[0.41 Suggestion]

Ship designer

Would it be possible to add the ability to "invert" ship parts? Say you want to build your own hangar deck. Currently you have to build around the empty space that makes up the deck and make sure everything lines up nicely. What if you instead could just build the outline of your ship and then place a part where you want your hangar deck and that part would carve out space from the ship. Placing a small, square block on the side of a massive hull and adjusting it so it was flush with the edge would then give the impression of hangar deck. Is that at all possible or would it require to much processor power to render properly?

2,697 views 2 replies
Reply #1 Top

i.e. you want a Constructive Solid Geometry tree that includes regularized set difference operators :)

GC3 ship design is currently an additive-only solid(?) modeler (N.B. not a surface modeler), i.e. a CSG tree with only union nodes.  Since Boolean union is associative, order is irrelevant, and the "tree" collapses to a flat list (actually, an unordered sequence).

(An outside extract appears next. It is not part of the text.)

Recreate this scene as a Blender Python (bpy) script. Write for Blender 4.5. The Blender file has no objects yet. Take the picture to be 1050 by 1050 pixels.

Machinists have had the inverse problem forever, i.e. they make protrusions by applying material-removal operations to the space around it.  Hence the gee-whiz nature of today's 3D printers.

Reply #2 Top

I take it that's a no then. ;)

It's a shame IMO. I really do not like the ship designer. I get that it makes it much easier to make something, but it's severely limiting the ability to make something specific. At least for me. I would much prefer an actual 3D designer where I could alter every shape instead of having to attach blocks to predefined hardpoints.

Of course, you could still have the predefined blocks to make it easier but just having to create the outline of the ship - as opposed to building it from the inside out - would make more sense to me.